Vi siete sorbiti 3-4 milioni di parole in 4 giorni, esordisce Eugenio Barba nella masterclass conclusiva al Forum culturale TTT di Madrid organizzato dall’italiano Residui Teatro. Al manipolo di «resistenti» (numerosi i gruppi tricolori, dal TT di Bergamo al Teatro Nucelo di Ferrara), il guru del danese Odin Teatret confida: «Da giovane, ero chiuso, convinto che il teatro di gruppo esistesse solo in Paesi affetti da dittatura. Così, nel ’75, alla morte di Franco, ho radunato i miei: ‘Vamos’ in Spagna!».

Con tocco leggero e scherzoso, Barba analizza i limiti di passate rivoluzioni culturali: «Il ’68 ha introdotto il credo d’una drastica trasformazione: della società o di noi stessi. E ha promosso un’ecologia del teatro, ma piantando, con Brecht o il Living, un unico albero, mentre teatro e cultura sono una selva oscura».

Tra workshop e spettacoli (pure Penelope di Viviana Bovino, già visto al Nurarcheofestival in Sardegna), tra dimostrazioni e testimonianze (con «milioni di parole»), il 4° TTT di Madrid ha dribblato le secche nostalgiche da raduno degli alpini rilanciando e ribadendo la parola d’ordine del teatro di gruppo, fiorito mezzo secolo fa: no al sistema. Dunque, fuori delle istituzioni, anzi, vs l’idea di teatro come servizio pubblico, stratificata in questi decenni da politiche sceniche eredi di Strehler, Planchon, Jean Vilar. Anche se, per vivere e affermarsi, il biberon istituzionale – e, nel caso del convegno spagnolo, quello della UE – è di rito. I «no» della Fortezza di Volterra al suo nascere son numerosi: «Niente attori professionisti, niente teatro ufficiale – spiega Armando Punzo nella master conference all’Istituto Italiano di Cultura – .Il carcere dove lavoriamo da 30 anni, e che è divenuto il nostro mondo, era all’inizio uno dei peggiori d’Italia. Oggi è all’avanguardia. Grazie al fatto che abbiamo capovolto il principio del sociale che nutre l’arte, puntando tutto sulla qualità artistica, capace di produrre trasformazioni sociali».
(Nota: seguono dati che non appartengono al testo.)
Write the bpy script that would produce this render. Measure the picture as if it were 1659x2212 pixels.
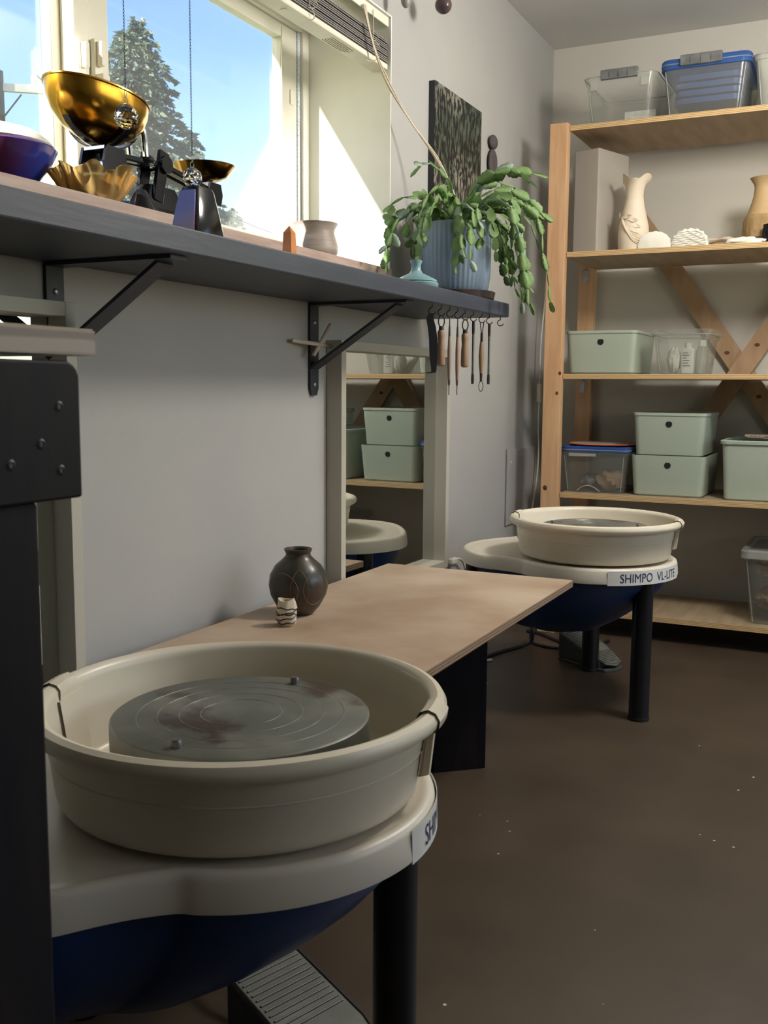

L’argentino Horacio Czertok del Teatro Nucleo, già della Comuna Baires, è più sottile. Formatosi negli anni dei desaparecidos («evocati con grande puntualità in Garage Olympo di Bechis»), lui stesso sequestrato prima di evadere in Italia nel ‘78, drammaturgo, intellettuale («ero amico di Borges e in Italia non mi sono perso uno spettacolo di Dario Fo, da quando lavorava alla Palazzina Liberty, da lui occupata contro l’ottusità ammnistrativa milanese»), Czertok rilegge Don Quijote ridando la parola a Miguel de Cervantes, per mostrare le furbe strategie politiche dell’autore: un testo mitico diventa così un manuale ‘vivente’ e contemporaneo di attacchi al potere, sotto travestimento letterario, inclusa una insospettata, anticipatrice emersione «dell’autonomia della donna (che non è Dulcinea).

Gli fa eco la norvegese Julia Varley, ammirevole in The Flying Carpet, dimostrazione di lavoro con virtuosismi vocali alla Cathy Berberian: «Quando Dario Fo ha ricevuto il Nobel il nostro gruopo a Oslo era assai orgoglioso – ricorda la Varley – perché Fo incarnava i nostri principi: costruirsi un’autonomia fuori del sistema. Un teatro di gruppo è per definizione contrario al sistema, non può funzionare secondo le sue regole».

Più volte evocato a Madrid, Dario Fo riappare ora a Roma, alla XVII Festa del Cinema, dove Gianluca Rame presenta il documentario Dario Fo: l’ultimo Mistero Buffo, sulla replica del 1° agosto 2016, addio alle scene del suo autore e interprete, scomparso due mesi dopo: in un momento in cui compagnie di tutto il mondo lo traducono e rappresentano, da Clacson Trombette e Pernacchi in curdo a Istanbul a Muerte accidental de un ricotero adattata a Buenos Aires a misura di Walter Bulacio, assassinato dalla polizia nel 1991. Espansione planetaria di chi aveva espresso al meglio la vocazione del teatro di gruppo, che Barba sintetizza in una formula: l’autodidatticismo, l’esercizio quotidiano che praticava Grotowski, suo maestro e modello: «Il teatro è un mestiere, come quello del chirurgo, dello zappatore: lo si impara facendolo».